Frustrated by his lawyer’s focus on a close and tortured interpretation which relied on punctuation, Casement later complained from jail, “God deliver me from such antiquaries as these, to hang a man’s life upon a comma and throttle him with a semi-colon.” Seeing an opportunity too good to be missed, language purists quickly rewrote that story, having Casement complain instead that he was being “hanged on a comma.”
Language purists are convinced that a comma in the wrong place will kill you. When they’re not trotting out Roger Casement to prove their point, they offer the classic punctuation kills example: the difference between “Let’s eat, grandma” and “Let’s eat grandma.”
Only commas don't kill.

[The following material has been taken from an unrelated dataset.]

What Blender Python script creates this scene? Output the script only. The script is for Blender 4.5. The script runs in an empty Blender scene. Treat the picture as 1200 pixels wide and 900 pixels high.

The version without the comma is only funny because no one in their right mind thinks it’s an invitation to cannibalism.
A comma—or its absence—didn’t hang Roger Casement either. The court in R. v. Casement knew that the punctuation in the original version of the 1351 Treason Act—which was written in Norman French, not English—was inconsistent. They weren’t even sure whether some of the punctuation marks were actually ink blots or dirt on the parchment. They knew as well that the different versions of the English translations of the statute punctuated it differently. And they knew that twentieth-century punctuation conventions could not easily apply to fourteenth-century texts. As the Lord Chief Justice put it tersely during the trial, “Commas have no place in the discussion before this Court” (George H. Knott, ed., The Trial of Sir Roger Casement, 1917, p. 122).
So confused and changeable are English punctuation practices that one of the best-known 18th-century English grammarians, Robert Lowth, had to admit that English punctuation was so imperfect that “few precise rules can be given; but much must be left to the judgement and taste of the writer.” Punctuation was even less perfect in 1351.
Before his arrest for treason, Roger Casement had been a highly-respected British diplomat, knighted for his work exposing Belgian colonial atrocities in the Congo and Peruvian mistreatment of the Putumayo. Two things led to Casement’s death, neither one of them punctuation-related: he did not deny doing what he did to secure an independent Ireland, and what may have been even worse in the eyes of the law at the time, he was gay. The English authorities destroyed Casement just as they destroyed other Irish independence fighters, and just as they had earlier destroyed Oscar Wilde and would later destroy Alan Turing.
As for the Treason Act, it has not been updated since 1351, and it is not much used today. The most notorious prosecution for treason was Guy Fawkes and the other perpetrators of the Gunpowder Plot in 1605, and the last prosecution for treason occurred in 1945. An update and revision of the law might clarify the statute’s scope, but Parliament can't even deal with Brexit, let alone tinker with a seldom-used law.
Of course improving the language of an unwieldy or confusing statute is always a great idea. If our laws were crystal clear, or even just a little less ambiguous, lawyers and judges would have a lot more time for golf or social media. Nonetheless, R. v. Casement furnishes an important grammar lesson: commas don’t kill people, people kill people.